The first half is funny. The second half will break your heart. That's the path of "The Old Settler" by John Henry Redwood, opening the season for Invisible Theatre.
Set in Harlem in 1943, with an all-African-American cast, the story is multi-cultural enough to resonate with a European-American audience. Guest director Elizabeth Van Dyke from New York is more interested in conveying the heart of the play instead of its race politics.
White people as a group do get knocked about in the conversations of the play's four characters. But there is no doubting the sincerity of the actors. They are onstage to present a provocative story through powerful performances. For Invisible Theatre, it is another convincing production proving this homegrown company is ready for the big time.
The hulking Walter Belcher is particularly good as the gentle giant in his 20s who misses his mommy. Shuffling about the stage and speaking softly, he becomes the country boy oddly named Husband Witherspoon from the coastal swamps of South Carolina.
Via the network of black churches on the eastern seaboard he has been directed to rent a room in the apartment of Elizabeth Borny, a church-going spinster in her 40s. Also sharing the rent is her even more religious sister Quilly.
To-Reé-Neé Wolf Keiser gives a finely nuanced interpretation of Elizabeth, a woman who has always done the right thing only to find this path has taken her nowhere. She is the one who dares to believe, against all odds, the love of a good man will come her way.
Barbea Williams as Quilly is the realist. Her life has included love but hasn't turned out any better than Elizabeth's. Now Quilly is forced to live with her sister, mostly for no other reason than that there's a war on and they are sisters.

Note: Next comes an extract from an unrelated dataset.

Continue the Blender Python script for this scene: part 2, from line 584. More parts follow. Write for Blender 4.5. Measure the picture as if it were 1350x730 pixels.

Consequently, out of unhappiness they are always sniping at each other, knowing that no matter how harshly they argue, neither one can leave because they have nowhere to go.
Most of their conversations, filled with politely salty colloquialisms, are funny. Keiser and Williams have great timing together. But the delicate sibling balance they create is upset by the arrival of Husband coming to Harlem to find his South Carolina girlfriend Lou Bessie and take her back home.

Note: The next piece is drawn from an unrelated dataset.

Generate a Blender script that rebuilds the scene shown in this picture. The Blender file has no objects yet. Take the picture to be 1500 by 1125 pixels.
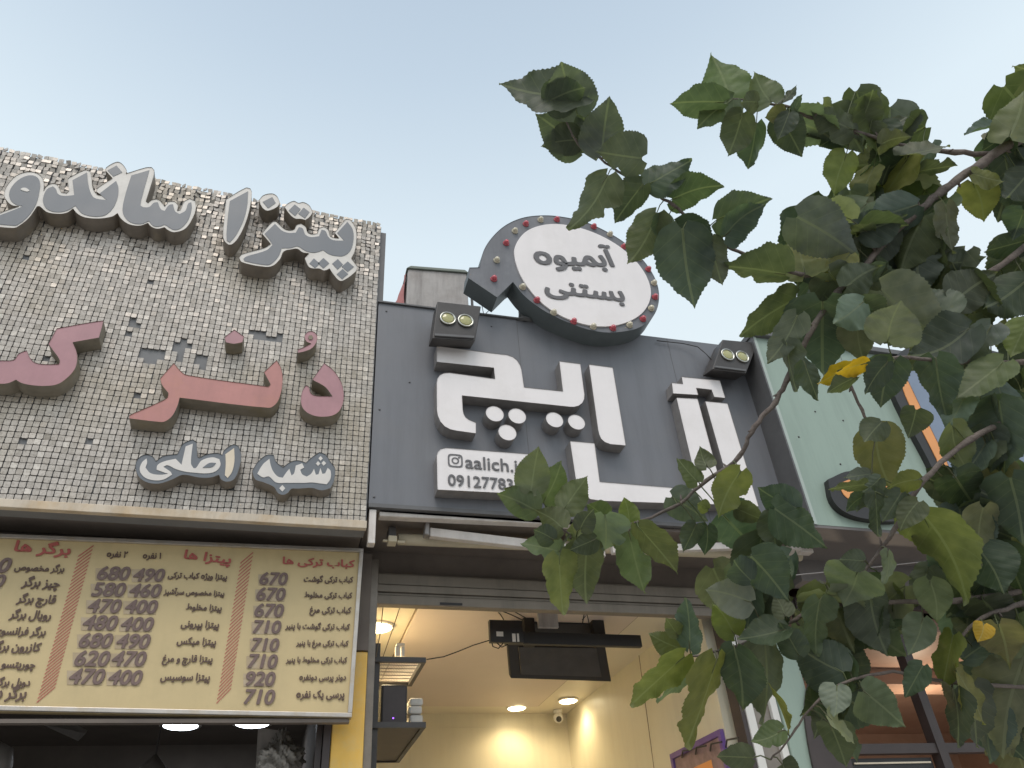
import bpy, bmesh, random, unicodedata
from math import *
from mathutils import Vector, Matrix
from mathutils.geometry import tessellate_polygon
rnd = random.Random(7)
S = bpy.context.scene; COL = S.collection
# ---------------------------------------------------------------- camera
FPX = 1127.0; ROLL, PIT, YAW = radians(-4.7), radians(36.4), radians(18.6)
CAM = Vector((0, 0, 1.6))
FW = Vector((sin(YAW)*cos(PIT), cos(YAW)*cos(PIT), sin(PIT)))
_r = Vector((cos(YAW), -sin(YAW), 0)); _u = _r.cross(FW)
RT = cos(ROLL)*_r + sin(ROLL)*_u; UP = -sin(ROLL)*_r + cos(ROLL)*_u
cd = bpy.data.cameras.new('camera'); co = bpy.data.objects.new('camera', cd); COL.objects.link(co)
cd.sensor_width = 36; cd.lens = FPX/1500*36; cd.clip_end = 3000; cd.clip_start = .02
co.matrix_world = Matrix(((RT.x, UP.x, -FW.x, CAM.x), (RT.y, UP.y, -FW.y, CAM.y), (RT.z, UP.z, -FW.z, CAM.z), (0, 0, 0, 1)))
S.camera = co
# ---------------------------------------------------------------- sky, sun, exposure
SUN_EL, SUN_ROT = radians(58), radians(200)
W = bpy.data.worlds.new('World'); S.world = W; W.use_nodes = True
nt = W.node_tree; bg = nt.nodes['Background']
sky = nt.nodes.new('ShaderNodeTexSky'); sky.sky_type = 'NISHITA'; sky.sun_disc = False
sky.sun_elevation = SUN_EL; sky.sun_rotation = SUN_ROT; sky.air_density = 1.0; sky.dust_density = 3.0; sky.ozone_density = 1.0
mixn = nt.nodes.new('ShaderNodeMix'); mixn.data_type = 'RGBA'; mixn.inputs[0].default_value = .62
tc = nt.nodes.new('ShaderNodeTexCoord'); sep = nt.nodes.new('ShaderNodeSeparateXYZ'); nt.links.new(tc.outputs['Generated'], sep.inputs[0])
rmp = nt.nodes.new('ShaderNodeValToRGB'); nt.links.new(sep.outputs[2], rmp.inputs[0])
def ramp(r, stops):
    e = r.color_ramp.elements
    while len(e) > 1: e.remove(e[-1])
    e[0].position, e[0].color = stops[0][0], (*stops[0][1], 1)
    for p, c in stops[1:]: q = e.new(p); q.color = (*c, 1)
ramp(rmp, [(0, (9.6, 10.1, 10.1)), (.6, (9.3, 10.3, 10.4)), (.72, (8.7, 9.9, 10.3)), (.85, (6.3, 7.5, 8.4)), (.95, (4.9, 6.0, 7.0))])   # thin high cloud veil
nt.links.new(sky.outputs[0], mixn.inputs[6]); nt.links.new(rmp.outputs[0], mixn.inputs[7])
nt.links.new(mixn.outputs[2], bg.inputs[0]); bg.inputs[1].default_value = .1
sl = bpy.data.lights.new('sun', 'SUN'); so = bpy.data.objects.new('sun', sl); COL.objects.link(so)
sl.energy = .85; sl.angle = radians(28); sl.color = (1, .93, .86)
sd = Vector((sin(SUN_ROT)*cos(SUN_EL), cos(SUN_ROT)*cos(SUN_EL), sin(SUN_EL)))
so.rotation_euler = sd.to_track_quat('Z', 'Y').to_euler(); so.location = (0, -3, 8)
S.view_settings.view_transform = 'Standard'; S.view_settings.look = 'None'; S.view_settings.exposure = 0.36; S.view_settings.gamma = 1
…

Tracing Loving plays Lou Bessie with a youthful intensity that rings true. She has come north for a big gulp of life in Harlem's fast lane and is determined to drink deeply. In her eyes, Husband is little more than a trained bear and she is the trainer.
As Husband realizes Lou Bessie is only stringing him along, he comes to fixate on Elizabeth as a combination mother and lover. Elizabeth, filled with frustration with her sister, wants to believe she can find happiness with the much-younger Husband.
To reach a resolution, all four people must decide what is most important in their lives. For three of them, true love has always taken a back seat to a fondness for the dependable power of manipulating the feelings of others.